→ **Collected material**
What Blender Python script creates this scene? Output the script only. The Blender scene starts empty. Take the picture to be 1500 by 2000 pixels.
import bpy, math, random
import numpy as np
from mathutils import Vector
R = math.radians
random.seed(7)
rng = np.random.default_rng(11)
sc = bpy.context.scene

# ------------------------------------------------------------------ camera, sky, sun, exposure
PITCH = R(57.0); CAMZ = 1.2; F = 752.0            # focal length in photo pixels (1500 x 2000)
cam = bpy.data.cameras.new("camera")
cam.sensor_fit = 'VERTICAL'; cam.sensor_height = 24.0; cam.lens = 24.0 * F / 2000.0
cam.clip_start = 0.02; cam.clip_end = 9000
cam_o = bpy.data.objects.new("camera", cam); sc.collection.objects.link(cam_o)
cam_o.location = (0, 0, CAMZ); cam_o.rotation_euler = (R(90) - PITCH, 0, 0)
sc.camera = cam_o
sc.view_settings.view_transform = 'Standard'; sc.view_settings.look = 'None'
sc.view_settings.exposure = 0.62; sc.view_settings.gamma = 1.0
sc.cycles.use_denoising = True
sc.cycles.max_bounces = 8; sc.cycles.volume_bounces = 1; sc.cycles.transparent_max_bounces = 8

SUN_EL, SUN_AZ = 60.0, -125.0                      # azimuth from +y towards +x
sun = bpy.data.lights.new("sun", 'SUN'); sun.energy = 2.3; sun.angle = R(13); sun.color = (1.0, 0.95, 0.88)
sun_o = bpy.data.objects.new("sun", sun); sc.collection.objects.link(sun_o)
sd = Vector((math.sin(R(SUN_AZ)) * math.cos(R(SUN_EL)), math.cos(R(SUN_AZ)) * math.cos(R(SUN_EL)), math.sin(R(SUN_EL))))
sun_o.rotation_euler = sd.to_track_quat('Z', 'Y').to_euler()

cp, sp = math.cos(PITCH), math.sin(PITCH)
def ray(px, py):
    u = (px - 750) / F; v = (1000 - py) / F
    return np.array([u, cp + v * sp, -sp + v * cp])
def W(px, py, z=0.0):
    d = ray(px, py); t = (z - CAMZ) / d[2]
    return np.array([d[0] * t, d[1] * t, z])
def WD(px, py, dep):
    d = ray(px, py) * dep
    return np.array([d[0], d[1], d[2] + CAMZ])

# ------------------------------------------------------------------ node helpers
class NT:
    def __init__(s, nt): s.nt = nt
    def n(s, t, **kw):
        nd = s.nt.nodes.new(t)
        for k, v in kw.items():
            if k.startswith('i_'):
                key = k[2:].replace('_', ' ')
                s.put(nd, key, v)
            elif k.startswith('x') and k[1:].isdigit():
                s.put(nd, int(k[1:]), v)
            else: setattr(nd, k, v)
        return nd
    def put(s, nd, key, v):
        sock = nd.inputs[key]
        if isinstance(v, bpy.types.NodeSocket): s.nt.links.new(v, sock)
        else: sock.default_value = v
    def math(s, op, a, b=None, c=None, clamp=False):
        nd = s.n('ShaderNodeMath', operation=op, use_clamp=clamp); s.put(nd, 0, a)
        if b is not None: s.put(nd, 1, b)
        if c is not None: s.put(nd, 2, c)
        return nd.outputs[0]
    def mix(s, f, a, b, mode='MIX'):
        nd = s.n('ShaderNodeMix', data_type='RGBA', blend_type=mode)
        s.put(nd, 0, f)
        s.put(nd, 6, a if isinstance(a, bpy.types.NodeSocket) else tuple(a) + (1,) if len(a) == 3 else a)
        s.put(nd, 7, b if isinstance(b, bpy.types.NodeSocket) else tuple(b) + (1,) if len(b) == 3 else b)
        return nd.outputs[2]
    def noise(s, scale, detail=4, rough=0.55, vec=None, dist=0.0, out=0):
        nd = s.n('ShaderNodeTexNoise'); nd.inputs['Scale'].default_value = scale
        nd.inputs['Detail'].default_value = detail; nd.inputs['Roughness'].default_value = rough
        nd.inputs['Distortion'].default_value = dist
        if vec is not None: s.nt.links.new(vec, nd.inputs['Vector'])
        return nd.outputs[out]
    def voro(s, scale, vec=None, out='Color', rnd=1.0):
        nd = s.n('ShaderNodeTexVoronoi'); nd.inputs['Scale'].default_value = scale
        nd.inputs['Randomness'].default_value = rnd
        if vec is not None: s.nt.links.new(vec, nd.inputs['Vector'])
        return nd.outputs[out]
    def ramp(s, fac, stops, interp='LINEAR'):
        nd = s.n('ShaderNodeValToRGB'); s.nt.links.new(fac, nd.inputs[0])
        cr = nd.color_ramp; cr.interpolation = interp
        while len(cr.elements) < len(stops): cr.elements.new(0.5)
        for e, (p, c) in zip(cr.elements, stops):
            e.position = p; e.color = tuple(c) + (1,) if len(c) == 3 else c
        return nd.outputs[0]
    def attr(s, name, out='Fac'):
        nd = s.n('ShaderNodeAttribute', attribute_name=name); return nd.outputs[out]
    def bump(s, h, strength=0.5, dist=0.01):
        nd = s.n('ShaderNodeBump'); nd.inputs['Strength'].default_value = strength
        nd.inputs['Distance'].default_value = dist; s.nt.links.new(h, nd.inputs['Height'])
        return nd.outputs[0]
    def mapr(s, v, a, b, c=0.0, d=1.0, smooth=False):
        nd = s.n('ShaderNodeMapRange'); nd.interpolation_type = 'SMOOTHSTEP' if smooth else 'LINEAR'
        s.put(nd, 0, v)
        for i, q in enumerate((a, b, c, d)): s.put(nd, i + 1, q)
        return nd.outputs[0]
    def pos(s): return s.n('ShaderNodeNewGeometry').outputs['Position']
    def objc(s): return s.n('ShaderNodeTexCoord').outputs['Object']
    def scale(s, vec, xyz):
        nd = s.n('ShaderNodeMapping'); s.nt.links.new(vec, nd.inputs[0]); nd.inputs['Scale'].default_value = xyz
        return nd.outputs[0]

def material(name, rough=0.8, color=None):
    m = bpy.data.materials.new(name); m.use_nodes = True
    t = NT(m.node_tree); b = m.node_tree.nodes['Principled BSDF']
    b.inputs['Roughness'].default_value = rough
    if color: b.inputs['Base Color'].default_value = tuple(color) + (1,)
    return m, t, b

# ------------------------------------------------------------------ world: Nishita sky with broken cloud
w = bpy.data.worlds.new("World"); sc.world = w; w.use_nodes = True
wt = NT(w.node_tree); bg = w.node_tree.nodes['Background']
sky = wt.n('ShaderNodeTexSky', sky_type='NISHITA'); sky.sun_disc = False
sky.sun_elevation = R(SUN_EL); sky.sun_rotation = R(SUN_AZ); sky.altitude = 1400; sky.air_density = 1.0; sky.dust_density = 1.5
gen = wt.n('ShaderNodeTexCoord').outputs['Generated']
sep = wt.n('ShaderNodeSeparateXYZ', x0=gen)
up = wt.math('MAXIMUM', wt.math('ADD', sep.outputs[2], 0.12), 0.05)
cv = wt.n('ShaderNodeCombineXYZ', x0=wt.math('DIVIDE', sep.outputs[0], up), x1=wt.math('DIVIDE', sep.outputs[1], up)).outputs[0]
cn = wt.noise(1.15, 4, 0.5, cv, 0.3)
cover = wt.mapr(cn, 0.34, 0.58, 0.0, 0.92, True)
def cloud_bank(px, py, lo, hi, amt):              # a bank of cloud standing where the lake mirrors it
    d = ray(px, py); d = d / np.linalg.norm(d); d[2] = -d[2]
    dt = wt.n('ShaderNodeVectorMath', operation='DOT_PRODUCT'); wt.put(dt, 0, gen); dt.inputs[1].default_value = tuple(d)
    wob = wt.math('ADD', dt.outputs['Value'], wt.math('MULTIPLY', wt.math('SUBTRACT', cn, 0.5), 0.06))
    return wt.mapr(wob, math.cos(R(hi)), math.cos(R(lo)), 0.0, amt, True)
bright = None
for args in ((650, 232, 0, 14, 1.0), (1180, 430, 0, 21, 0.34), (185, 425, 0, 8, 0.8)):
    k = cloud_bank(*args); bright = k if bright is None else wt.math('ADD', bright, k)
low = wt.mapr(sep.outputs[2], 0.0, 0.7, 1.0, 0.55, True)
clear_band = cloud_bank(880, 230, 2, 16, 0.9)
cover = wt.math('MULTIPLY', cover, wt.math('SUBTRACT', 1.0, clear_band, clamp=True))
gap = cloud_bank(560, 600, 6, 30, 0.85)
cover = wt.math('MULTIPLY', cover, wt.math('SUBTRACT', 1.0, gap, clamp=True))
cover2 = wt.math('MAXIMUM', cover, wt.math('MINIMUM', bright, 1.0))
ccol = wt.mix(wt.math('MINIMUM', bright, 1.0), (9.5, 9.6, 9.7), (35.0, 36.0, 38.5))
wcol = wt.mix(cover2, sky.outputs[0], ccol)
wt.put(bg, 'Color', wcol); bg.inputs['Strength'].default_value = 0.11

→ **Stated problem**
Extract exactly the leading lines of the data, stopping at and including the line with "sc = bpy.context.scene".

→ **Solution to this problem**
What Blender Python script creates this scene? Output the script only. The Blender scene starts empty. Take the picture to be 1500 by 2000 pixels.
import bpy, math, random
import numpy as np
from mathutils import Vector
R = math.radians
random.seed(7)
rng = np.random.default_rng(11)
sc = bpy.context.scene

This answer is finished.